The luggage pieces joined bicycles, suitcases, shrink-wrapped pallets, car-shaped cutouts and concrete blocks on the campus of MSA’s Bomb Dog U. Dogs don’t need to be taught how to smell, of course, but they do need to be taught where to smell—along the seams of a suitcase, say, or underneath a pallet where the vapors that are heavier than air settle.

In the shrouded world of bomb dog education, MSA is one of the elite academies. It currently fields 160 teams working mostly in New York, Washington, D.C., Boston, Chicago and Dallas—the dogs always work in tandem with the same handler, usually for eight or nine years. MSA also furnishes dogs for what it will only describe as “a government agency referred to by three initials for use in Middle East conflict zones.”

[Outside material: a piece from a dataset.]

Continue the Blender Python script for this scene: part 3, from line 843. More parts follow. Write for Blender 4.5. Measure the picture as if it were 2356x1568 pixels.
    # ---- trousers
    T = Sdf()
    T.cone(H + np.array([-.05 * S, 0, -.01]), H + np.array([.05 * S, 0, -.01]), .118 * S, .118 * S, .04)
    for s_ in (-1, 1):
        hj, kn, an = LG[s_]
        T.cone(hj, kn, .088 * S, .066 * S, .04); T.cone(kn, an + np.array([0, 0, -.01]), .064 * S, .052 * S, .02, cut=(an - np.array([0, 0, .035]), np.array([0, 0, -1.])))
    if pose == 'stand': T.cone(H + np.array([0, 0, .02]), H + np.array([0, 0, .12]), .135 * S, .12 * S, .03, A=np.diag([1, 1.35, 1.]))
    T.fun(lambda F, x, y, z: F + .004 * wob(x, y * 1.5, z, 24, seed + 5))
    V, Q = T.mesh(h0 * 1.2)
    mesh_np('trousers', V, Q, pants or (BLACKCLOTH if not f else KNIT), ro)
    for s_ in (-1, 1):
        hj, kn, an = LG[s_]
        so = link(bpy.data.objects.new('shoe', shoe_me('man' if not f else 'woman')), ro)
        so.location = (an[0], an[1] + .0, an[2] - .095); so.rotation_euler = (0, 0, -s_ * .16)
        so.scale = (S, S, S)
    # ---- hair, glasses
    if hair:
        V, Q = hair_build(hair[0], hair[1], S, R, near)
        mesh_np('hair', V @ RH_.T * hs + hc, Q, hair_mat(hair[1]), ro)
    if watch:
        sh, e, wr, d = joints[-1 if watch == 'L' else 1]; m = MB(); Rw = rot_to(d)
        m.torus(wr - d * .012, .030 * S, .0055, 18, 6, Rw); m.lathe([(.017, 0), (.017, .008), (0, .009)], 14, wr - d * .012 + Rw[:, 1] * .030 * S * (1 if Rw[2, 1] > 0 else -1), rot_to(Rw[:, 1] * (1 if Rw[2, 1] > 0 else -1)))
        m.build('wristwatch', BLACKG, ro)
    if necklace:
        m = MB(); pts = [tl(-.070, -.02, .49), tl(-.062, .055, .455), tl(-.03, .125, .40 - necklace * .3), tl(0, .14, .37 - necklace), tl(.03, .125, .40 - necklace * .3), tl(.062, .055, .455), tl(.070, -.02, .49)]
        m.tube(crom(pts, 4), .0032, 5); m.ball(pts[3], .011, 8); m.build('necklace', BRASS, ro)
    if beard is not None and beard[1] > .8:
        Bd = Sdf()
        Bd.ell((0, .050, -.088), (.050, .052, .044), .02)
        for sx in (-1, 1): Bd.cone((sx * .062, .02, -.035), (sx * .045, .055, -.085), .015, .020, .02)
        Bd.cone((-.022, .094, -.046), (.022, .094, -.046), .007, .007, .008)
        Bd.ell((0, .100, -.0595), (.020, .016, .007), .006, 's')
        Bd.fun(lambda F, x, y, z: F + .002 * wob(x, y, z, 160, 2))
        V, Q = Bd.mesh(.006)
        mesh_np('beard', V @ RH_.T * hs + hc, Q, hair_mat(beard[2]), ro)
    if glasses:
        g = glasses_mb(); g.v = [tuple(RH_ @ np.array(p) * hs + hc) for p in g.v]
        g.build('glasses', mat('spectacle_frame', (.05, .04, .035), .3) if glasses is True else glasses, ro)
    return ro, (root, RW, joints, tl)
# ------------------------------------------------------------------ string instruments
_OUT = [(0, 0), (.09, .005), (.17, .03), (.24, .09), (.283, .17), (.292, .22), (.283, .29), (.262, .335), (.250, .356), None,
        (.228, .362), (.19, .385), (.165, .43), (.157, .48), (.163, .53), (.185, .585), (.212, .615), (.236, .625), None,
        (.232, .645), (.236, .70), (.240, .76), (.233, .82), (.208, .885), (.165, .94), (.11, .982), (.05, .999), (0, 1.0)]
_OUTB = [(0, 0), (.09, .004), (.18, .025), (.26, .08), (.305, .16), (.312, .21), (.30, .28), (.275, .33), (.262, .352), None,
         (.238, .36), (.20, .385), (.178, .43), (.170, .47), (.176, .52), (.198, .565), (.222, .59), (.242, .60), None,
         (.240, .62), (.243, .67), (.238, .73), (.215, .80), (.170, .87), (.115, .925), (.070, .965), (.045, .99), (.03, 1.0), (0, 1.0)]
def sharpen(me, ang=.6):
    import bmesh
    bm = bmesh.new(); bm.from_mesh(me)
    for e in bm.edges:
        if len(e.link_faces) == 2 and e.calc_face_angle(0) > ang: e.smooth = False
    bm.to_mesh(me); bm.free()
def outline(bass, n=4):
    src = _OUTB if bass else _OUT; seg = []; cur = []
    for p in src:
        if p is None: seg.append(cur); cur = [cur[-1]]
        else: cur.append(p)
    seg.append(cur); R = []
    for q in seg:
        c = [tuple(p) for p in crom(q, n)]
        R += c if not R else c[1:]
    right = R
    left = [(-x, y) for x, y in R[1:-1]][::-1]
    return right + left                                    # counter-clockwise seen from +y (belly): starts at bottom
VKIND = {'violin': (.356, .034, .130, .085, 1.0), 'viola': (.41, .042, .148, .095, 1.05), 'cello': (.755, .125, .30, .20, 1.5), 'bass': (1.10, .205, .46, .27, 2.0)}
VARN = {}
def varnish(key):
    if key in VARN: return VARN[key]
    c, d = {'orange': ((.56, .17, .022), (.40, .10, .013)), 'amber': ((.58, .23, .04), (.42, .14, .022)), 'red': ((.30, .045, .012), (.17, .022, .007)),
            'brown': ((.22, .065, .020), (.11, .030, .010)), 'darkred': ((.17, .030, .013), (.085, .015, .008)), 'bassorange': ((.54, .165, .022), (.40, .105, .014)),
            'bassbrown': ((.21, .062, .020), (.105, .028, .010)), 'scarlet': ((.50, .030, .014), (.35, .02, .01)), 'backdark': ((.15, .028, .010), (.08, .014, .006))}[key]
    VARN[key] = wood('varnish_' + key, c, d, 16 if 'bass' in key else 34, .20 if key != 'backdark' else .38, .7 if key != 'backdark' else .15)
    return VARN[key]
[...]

Merry and Zane Roberts, MSA’s lead canine trainer, work their way along the line of luggage pieces, checking for the chemical vapors—or “volatiles”—that come off their undersides and metal frames. Strictly speaking, the dog doesn’t smell the bomb. It deconstructs an odor into its components, picking out just the culprit chemicals it has been trained to detect. Roberts likes to use the spaghetti sauce analogy. “When you walk into a kitchen where someone is cooking spaghetti sauce, your nose says aha, spaghetti sauce. A dog’s nose doesn’t say that. Instinctively, it says tomatoes, garlic, rosemary, onion, oregano.” It’s the handler who says tomato sauce, or, as it happens, bomb.